Once the above interventions are effected and farmers are able to earn cash incomes from selling their produce, the risk profile of agriculture will reduce and it will become possible to extend credit to them on a sustainable basis, although it is unlikely that commercial banks, given their cost structures, will be the most suitable financial institutions to do this. Instead financial institutions, which specialise in small savings and loan facilities, and which have strong local roots, are better suited to delivering rural finance on a sustainable basis. Mobile banking and leveraging technology may also be able to contribute to solving market information deficiencies and delivering financial services in a more cost effective manner. A key question is whether rural finance can be provided on a purely commercial basis, or requires some degree of subsidy to offset the undoubtedly higher risks involved. We do not yet have a definitive answer to this question.

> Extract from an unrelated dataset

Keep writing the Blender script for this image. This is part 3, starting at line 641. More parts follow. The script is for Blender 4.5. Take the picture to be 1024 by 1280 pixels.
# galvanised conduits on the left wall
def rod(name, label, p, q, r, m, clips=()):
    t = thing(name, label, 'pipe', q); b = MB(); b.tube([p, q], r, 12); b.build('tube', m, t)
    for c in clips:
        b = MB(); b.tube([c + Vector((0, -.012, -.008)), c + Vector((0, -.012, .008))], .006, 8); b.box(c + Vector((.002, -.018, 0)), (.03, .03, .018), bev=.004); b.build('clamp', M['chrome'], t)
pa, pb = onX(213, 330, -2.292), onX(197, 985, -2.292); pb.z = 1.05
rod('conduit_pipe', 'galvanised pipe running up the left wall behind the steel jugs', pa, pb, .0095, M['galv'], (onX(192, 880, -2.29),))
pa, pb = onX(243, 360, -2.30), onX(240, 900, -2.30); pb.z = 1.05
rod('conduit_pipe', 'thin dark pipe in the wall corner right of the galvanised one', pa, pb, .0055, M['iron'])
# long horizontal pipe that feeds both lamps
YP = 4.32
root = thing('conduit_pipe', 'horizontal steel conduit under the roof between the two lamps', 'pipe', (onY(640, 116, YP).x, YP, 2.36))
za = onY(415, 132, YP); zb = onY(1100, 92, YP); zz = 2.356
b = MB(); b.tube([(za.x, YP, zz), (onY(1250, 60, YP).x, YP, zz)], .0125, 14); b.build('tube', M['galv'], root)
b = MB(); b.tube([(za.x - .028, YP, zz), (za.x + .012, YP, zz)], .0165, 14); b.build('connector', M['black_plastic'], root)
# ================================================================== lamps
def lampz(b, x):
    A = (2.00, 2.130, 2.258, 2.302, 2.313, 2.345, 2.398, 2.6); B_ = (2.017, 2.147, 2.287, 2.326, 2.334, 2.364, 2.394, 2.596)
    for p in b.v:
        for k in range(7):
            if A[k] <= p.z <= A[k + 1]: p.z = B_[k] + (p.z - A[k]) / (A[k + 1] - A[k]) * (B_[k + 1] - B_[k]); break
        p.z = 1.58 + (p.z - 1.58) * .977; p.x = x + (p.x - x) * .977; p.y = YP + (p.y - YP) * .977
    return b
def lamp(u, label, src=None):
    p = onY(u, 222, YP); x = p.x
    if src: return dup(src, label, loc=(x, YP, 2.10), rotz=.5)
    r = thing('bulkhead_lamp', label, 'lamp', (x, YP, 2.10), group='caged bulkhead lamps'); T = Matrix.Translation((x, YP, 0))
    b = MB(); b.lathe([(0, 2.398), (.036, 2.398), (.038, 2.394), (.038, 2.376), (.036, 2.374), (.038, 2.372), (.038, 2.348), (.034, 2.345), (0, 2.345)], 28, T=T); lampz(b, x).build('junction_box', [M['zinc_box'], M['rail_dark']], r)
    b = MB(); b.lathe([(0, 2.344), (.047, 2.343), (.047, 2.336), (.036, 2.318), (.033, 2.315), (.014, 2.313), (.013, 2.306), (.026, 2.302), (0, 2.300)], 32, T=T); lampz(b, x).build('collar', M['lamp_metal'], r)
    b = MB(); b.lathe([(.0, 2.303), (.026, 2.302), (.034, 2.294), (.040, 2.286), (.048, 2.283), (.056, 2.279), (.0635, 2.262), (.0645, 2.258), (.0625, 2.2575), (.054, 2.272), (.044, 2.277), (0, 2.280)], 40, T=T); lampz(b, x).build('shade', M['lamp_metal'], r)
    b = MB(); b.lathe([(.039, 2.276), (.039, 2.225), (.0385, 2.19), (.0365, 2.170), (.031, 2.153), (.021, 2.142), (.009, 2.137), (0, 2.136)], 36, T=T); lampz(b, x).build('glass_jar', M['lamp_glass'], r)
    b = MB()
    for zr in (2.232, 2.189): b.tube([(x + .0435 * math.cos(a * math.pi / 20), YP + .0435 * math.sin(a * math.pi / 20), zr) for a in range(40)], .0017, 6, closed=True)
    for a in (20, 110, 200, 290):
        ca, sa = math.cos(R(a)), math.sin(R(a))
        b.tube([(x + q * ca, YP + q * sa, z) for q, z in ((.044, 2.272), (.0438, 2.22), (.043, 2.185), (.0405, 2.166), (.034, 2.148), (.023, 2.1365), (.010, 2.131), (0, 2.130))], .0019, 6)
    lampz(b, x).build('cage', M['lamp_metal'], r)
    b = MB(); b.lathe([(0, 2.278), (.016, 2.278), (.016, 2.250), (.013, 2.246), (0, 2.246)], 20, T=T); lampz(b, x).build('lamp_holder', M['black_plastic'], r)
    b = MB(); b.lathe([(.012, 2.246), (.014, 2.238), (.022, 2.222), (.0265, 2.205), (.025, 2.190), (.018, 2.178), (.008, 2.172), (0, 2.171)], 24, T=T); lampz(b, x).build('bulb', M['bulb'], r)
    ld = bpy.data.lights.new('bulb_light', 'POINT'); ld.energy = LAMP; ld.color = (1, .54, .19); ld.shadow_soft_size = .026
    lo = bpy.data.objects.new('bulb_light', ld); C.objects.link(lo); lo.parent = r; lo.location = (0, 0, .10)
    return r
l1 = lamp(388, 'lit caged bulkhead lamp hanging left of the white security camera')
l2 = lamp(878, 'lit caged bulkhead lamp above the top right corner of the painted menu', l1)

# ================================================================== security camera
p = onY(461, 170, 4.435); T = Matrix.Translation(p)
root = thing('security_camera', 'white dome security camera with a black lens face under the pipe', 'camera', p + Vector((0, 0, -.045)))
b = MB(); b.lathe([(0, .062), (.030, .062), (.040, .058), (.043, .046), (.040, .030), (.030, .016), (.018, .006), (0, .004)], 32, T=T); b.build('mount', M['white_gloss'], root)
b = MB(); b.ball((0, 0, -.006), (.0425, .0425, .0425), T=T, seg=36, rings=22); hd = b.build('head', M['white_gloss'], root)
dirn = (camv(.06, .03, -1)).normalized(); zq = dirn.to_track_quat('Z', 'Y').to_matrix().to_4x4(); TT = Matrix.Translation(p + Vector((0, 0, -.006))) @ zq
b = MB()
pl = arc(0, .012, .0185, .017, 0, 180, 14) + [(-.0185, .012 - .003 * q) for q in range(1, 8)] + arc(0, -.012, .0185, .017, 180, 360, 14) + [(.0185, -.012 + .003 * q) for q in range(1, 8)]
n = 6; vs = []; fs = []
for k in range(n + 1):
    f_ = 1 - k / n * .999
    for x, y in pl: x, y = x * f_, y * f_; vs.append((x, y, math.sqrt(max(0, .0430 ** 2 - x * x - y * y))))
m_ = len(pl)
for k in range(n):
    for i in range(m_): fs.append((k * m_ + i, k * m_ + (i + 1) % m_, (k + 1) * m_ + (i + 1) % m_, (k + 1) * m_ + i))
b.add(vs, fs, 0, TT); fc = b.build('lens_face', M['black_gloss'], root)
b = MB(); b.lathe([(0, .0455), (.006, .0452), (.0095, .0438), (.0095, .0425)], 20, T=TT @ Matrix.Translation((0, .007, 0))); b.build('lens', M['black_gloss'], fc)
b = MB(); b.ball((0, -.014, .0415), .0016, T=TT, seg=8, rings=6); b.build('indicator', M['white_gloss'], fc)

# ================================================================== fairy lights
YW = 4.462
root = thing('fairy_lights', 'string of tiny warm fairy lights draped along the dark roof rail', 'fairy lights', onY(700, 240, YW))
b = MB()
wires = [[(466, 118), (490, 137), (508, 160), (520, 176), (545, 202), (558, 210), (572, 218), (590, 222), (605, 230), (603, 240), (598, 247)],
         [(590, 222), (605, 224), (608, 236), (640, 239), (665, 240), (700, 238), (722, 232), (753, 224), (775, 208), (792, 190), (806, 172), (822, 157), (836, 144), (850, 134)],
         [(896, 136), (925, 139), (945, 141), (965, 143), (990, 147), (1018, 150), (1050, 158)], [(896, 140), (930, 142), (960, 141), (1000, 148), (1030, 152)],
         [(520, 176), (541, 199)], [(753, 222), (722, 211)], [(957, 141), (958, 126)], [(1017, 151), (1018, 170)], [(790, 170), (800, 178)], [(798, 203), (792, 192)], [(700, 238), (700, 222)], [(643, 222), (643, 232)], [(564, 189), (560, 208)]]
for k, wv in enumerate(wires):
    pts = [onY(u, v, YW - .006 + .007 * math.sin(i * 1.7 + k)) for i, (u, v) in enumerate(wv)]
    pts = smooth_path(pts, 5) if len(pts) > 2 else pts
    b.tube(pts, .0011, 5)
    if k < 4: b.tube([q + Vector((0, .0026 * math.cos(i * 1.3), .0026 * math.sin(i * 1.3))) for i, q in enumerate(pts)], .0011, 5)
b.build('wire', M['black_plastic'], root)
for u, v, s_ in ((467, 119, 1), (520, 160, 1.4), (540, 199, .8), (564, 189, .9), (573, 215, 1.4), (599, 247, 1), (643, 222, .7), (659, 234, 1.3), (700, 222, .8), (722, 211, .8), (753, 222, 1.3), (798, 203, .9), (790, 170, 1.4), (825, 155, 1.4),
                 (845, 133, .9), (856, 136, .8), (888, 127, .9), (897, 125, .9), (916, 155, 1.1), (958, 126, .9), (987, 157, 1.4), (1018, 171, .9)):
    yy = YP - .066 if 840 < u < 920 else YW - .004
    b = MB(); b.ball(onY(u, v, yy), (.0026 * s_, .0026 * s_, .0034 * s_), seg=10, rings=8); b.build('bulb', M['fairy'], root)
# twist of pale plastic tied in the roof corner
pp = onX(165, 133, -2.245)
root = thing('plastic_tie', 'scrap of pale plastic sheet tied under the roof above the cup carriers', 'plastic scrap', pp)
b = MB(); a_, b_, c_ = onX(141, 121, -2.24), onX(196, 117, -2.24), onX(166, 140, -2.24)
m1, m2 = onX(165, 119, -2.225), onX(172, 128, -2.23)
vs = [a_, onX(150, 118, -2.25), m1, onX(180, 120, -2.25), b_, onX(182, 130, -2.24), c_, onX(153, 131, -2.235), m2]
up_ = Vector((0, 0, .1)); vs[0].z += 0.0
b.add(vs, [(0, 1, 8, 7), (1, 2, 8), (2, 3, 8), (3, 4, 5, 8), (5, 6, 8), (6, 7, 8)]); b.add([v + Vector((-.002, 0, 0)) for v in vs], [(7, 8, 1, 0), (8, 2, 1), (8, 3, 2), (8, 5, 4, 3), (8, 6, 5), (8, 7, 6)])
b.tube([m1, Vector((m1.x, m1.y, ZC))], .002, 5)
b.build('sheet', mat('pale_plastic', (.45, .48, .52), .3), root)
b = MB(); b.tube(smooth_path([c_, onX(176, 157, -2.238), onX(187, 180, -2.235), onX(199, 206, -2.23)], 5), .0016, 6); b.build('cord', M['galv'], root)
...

I am of the view that, in implementing a holistic set of interventions highlighted above, the Government resources should prioritise what it can do best and what the market cannot provide: the provision of public goods that benefit the majority of the small holder farmers such as policy, strengthening land rights, rural feeder road infrastructure, research and extension services and supporting the strengthening of the warehouse receipt system.

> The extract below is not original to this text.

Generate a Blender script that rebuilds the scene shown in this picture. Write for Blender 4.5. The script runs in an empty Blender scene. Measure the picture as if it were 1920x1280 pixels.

Tax incentives and subsidies as we have evidently seen are the least optimal way of utilising public resources. I am aware that in a bid to lower the risk profile of agriculture and incentivise agricultural financing, the Government is introducing an agriculture insurance scheme. My advice is that any such publically funded insurance scheme should mainly cover systemic risk faced by the majority of farmers such as a general epidemic or extreme weather conditions.

Finally, the historical evidence with state-run agriculture financing mechanisms - risk sharing schemes or development banks on the African continent, is instructive that if any such financing institution or scheme is to efficiently support the development process, it must be managed on commercial principles.